木下:そうですね。初回ではほぼ採算が合わないんですけど、基本的にはLTVを計測して、LTVから逆算した上限CPOを設定して、この上限CPO以内でいかに広告を運用していくかですけど、広告媒体ごとにLTVはけっこう違う傾向があるんですね。Yahoo!から来た人とGoogleから来た人では、LTVがちょっと違っていたりとかするので。
我々はだいたい1年で見るんですけど、例えば3,000円の商品だったとしても、1人のお客さまが平均4回ぐらい買ってくれるとすると、1年LTVは1万2,000円という言い方をしています。

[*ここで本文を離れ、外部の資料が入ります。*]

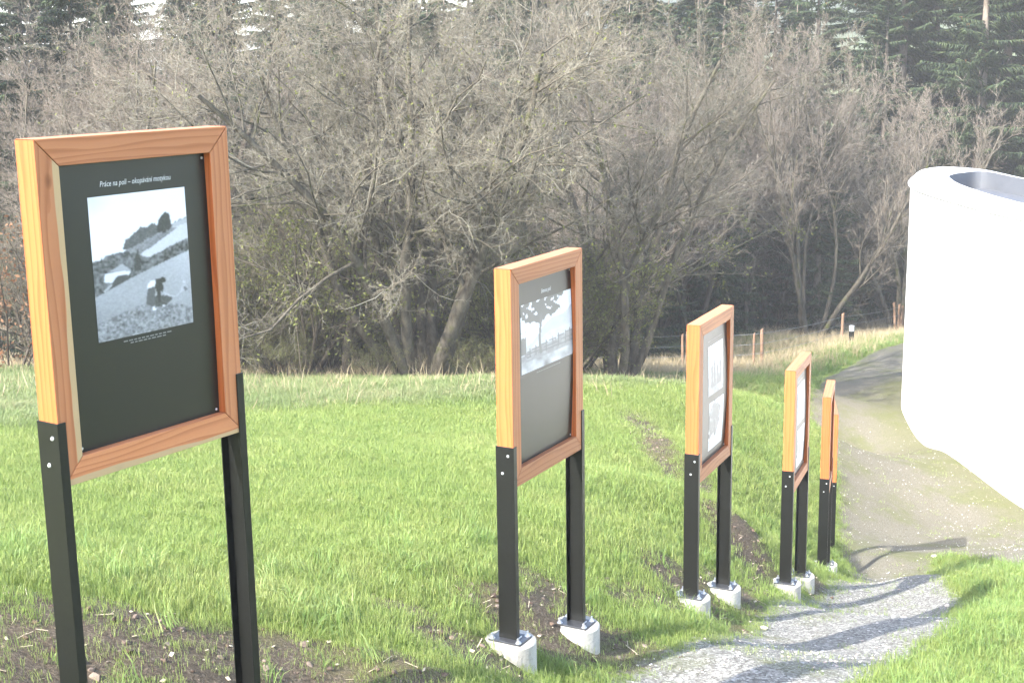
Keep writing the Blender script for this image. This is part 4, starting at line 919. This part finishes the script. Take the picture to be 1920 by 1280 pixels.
# sparse blades also grow in the moss of the path
keep |= (pm > .4) & (r.rand(len(x)) < .05*(big > .52)) & outb(x, y) & clear_of_pads(x, y)
keep &= clear_of_pads(x, y, .24) | (y < 14)
x, y, big, dm, rm, pm = x[keep], y[keep], big[keep], dm[keep], rm[keep], pm[keep]
s = (.7+.7*r.rand(len(x)))*(.75+.6*big)*(1-.35*dm)*np.interp(y, [5, 12, 24, 32, 50], [.85, .9, .85, .55, 1.0])*(1-.45*pm)
sx = s*np.interp(y, [5, 15, 50], [.8, 1.3, 3.2]); rgh = r.rand(len(x)) < np.clip((rm-.5)*1.8+.5+(fbm(x, y, 77)-.5), 0, 1)
def sput(nm, pr, k, hm, lb): P = np.stack([x[k], y[k], ground(x[k], y[k])], -1); q = int(k.sum()); scatter(nm, pr, P, np.stack([r.normal(0, .12, q), r.normal(0, .12, q), r.uniform(0, 6.28, q)], -1), np.stack([sx[k], sx[k], s[k]*hm], -1), r.randint(0, len(pr), q), lb)
M_rough = grassmat('rough_grass_blades', [(.09, .15, .05), (.14, .20, .065), (.20, .25, .095), (.32, .30, .16), (.45, .38, .25)])
T_rough = [(tuft(60+k, 16, .08, .0045, .08, .9), M_rough) for k in range(5)]
sput('lawn_grass', T_lawn, ~rgh, .95, 'short bright yellow-green lawn grass')
sput('rough_grass', T_rough, rgh, 1.25, 'cooler green uncut grass mixed with straw beyond the mown lawn')
# longer tufts: along the bank by the signs, the right-hand verge, the far verge
x, y, r = cloud(52000, -12, 14, 4.0, 45, 21)
pm = pathmask(x, y); pd = sdpoly(x, y, PATH); dm = dirtmask(x, y); big = fbm(x*.9, y*.9, 60); sml = fbm(x*4, y*4, 61)
bank = np.clip(1.1+pd/2.4, 0, 1)*(pd < 0); right = (x > .28*y - .2) & (y < 20) & (pd < 0)
w = np.clip(bank*.85*np.clip((sml-.40)*6, 0, 1) + np.where(y < 7.6, .7*np.clip((sml-.38)*6, 0, 1), 0) + right*.9 + (y > 30)*bank*.5, 0, 1)
keep = (r.rand(len(x)) < w*(1-.92*np.clip(dm*1.5, 0, 1))*np.clip(1-pm*1.6, 0, 1)) & clear_of_pads(x, y, .17) & outb(x, y)
x, y = x[keep], y[keep]; s = (.55+.7*r.rand(len(x)))*np.interp(y, [5, 15, 45], [.8, .95, 1.3])
put('long_grass', T_long, x, y, r, s, .2, 'longer fresh green grass tufts on the bank and along the verge of the path')
# dry grass in the rough strip under the trees and by the fence
x, y, r = cloud(80000, -24, 22, 18, 60, 31)
rm = roughmask(x, y); wm = woodmask(x, y); pm = pathmask(x, y); nz = fbm(x*.8, y*.8, 71)
fz = np.clip(1-segdist(x, y, [(2, 35), (5.2, 40.5), (7.5, 41.5), (11.3, 46.5), (15.5, 54)], False)/4.5, 0, 1)*(y > 33)
keep = (r.rand(len(x)) < np.clip(rm*.16*np.clip((nz-.35)*4, .1, 1) + .22*wm*(nz > .45) + np.clip(fz*1.6, 0, 1), 0, 1)) & (pm < .2) & outb(x, y)
x, y = x[keep], y[keep]; s = (.6+.9*r.rand(len(x)))
put('dry_grass', T_dry, x, y, r, s, .25, 'straw-coloured dead grass along the edge of the wood')
# chippings on the path
def stone(seed, flat=.6):
    R = random.Random(seed); bm = bmesh.new(); bmesh.ops.create_icosphere(bm, subdivisions=1, radius=.5)
    for v in bm.verts: v.co = Vector((v.co.x*R.uniform(.7, 1.25), v.co.y*R.uniform(.7, 1.2), v.co.z*flat*R.uniform(.6, 1.2)))
    me = bpy.data.meshes.new('stone'); bm.to_mesh(me); bm.free(); return me
def stonemat(name, cs):
    m, nt, n, l, b = mat(name, .9, .2); oi = N(nt, 'ShaderNodeObjectInfo'); r_ = ramp(nt, oi.outputs['Random'], [(i/(len(cs)-1), c) for i, c in enumerate(cs)]); l.new(r_.outputs[0], b.inputs['Base Color']); return m
M_chip = stonemat('grey_chippings', [(.14, .14, .135), (.27, .265, .255), (.40, .39, .37), (.55, .53, .50), (.40, .30, .24), (.62, .61, .58)])
M_clod = stonemat('soil_crumbs', [(.05, .035, .027), (.10, .07, .05), (.15, .11, .085), (.20, .165, .13), (.09, .06, .045)])
x, y, r = cloud(70000, -1, 14, 6.8, 30, 51); pd = sdpoly(x, y, PATH); nz = fbm(x*1.2, y*1.2, 81); sml = fbm(x*5, y*5, 83)
keep = (r.rand(len(x)) < np.clip(.5+pd/.45, 0, 1)*np.interp(y, [7, 13, 19, 30], [1, .9, .35, .25])*np.clip((nz*.6+sml*.5-.40)*6, .08, 1)) & clear_of_pads(x, y, .14)
x, y = x[keep], y[keep]; s = .010+.022*r.rand(len(x))**2.5
put('path_chippings', [(stone(k), M_chip) for k in range(4)], x, y, r, s, .3, 'grey and white stone chippings loose on the path')
x, y, r = cloud(30000, -5, 8, 4.3, 21, 61); dm = dirtmask(x, y); sml = fbm(x*5, y*5, 93)
keep = (r.rand(len(x)) < np.clip(dm*1.2-.35+.8*(sml-.5), 0, 1)) & clear_of_pads(x, y, .14); x, y = x[keep], y[keep]; s = .012+.045*r.rand(len(x))**3
put('soil_crumbs', [(stone(10+k, .7), M_clod) for k in range(4)], x, y, r, s, .4, 'dark crumbs of bare soil around the footings')
M_straw = grassmat('straw', [(.42, .34, .22), (.55, .47, .34), (.65, .58, .46)], 1, .1)
mb = MB(); mb.box((-.06, -.0022, 0), (.06, .0022, .003)); st1 = mb.mesh('straw'); mb = MB(); mb.box((-.016, -.01, 0), (.016, .009, .003)); st2 = mb.mesh('flake')
x, y, r = cloud(9000, -5, 8, 4.3, 22, 64); dm = dirtmask(x, y); pd = sdpoly(x, y, PATH)
keep = (r.rand(len(x)) < np.clip(dm*.7+(pd < 0)*(pd > -2.2)*.12, 0, 1)) & clear_of_pads(x, y, .14); x, y = x[keep], y[keep]; s = .25+.6*r.rand(len(x))
put('straw_litter', [(st1, M_straw), (st2, M_straw)], x, y, r, s, .3, 'bits of pale straw and dead leaves lying on the bare soil', .006)
# single larger stones
for (x, y, s, lb) in ((1.93, 10.02, .075, 'pale angular stone lying at the foot of the bank, near the middle sign'), (6.1, 18.9, .10, 'flat pale stone at the corner where the grass verge meets the level path'), (4.35, 13.0, .07, 'small whitish stone at the tip of the right-hand verge'), (-1.45, 10.3, .09, 'whitish flat stone lying in the middle of the lawn')):
    me = stone(int(x*100) % 97, .55); o = link('stone', me, plain('pale_stone', (.56, .50, .43), .9, .2, .2, 30)); o.location = (x, y, gz(x, y)+s*.15); o.scale = (s, s*.8, s); o.rotation_euler = (.2, .1, x); tag(o, lb, 'stone')

# ------------------------------------------------------------------ thin spring haze over the whole slope
mb = MB(); mb.box((-345, -75, -42), (345, 415, 62)); hz_ = bpy.data.materials.new('haze_air'); hz_.use_nodes = True; nt = hz_.node_tree
nt.nodes.remove(nt.nodes['Principled BSDF']); v = nt.nodes.new('ShaderNodeVolumePrincipled'); v.inputs['Density'].default_value = .0011; v.inputs['Color'].default_value = (.97, .97, .96, 1)
nt.links.new(v.outputs[0], nt.nodes['Material Output'].inputs['Volume']); tag(mb.obj('haze', hz_), 'thin pale haze in the air over the slope and the wood', kind='stuff')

1人のお客さまを獲得するのに、例えば1万円かかっていたとして、3,000円の段階では7,000円の赤字ですが、1年で見ると1万2,000円になっているので、2,000円の黒字になる。単純に3,000円の商品でCPOは1万円だったから採算が合わない、ではなくて、LTVで見ると採算が合うという、機会ロスを防ぐやり方ですね。
亀山:会社によってそれを1年で見るところもあれば。
木下:2年とか。
亀山:うちなんかは、例えばSaaSビジネスとかでは5年で見たりすることもあるんだよね。もちろんどんどん減っていくんだけど、それでもロングテールで足していくとLTVは上がっていくじゃない。2年目、3年目、4年目と少しは残る。それを積み重ねて、その価値をいくらの広告でできるか。
木下:そうですね。
亀山:「とりあえず今年は赤字だけど、来年儲かる予定です」みたいな感じになる。よくSaaSモデルとかで、赤字なのに株価が上がっている会社があるけど、あれなんかはまさに「生涯のLTVで見ると合いますから、今は赤字だけど、これだけ会員が増えているので、将来広告を止めたら利益は出ますよ」みたいなことだよね。
木下:そうですね。
亀山:時々、知り合いから「なんでこんな赤字の会社の株価が上がっているんだ?」と聞かれることがあるんだけど。「世の中のみんなは、そんな不確かな物差しで株価を決めているんだよ」って言うしかない(笑)。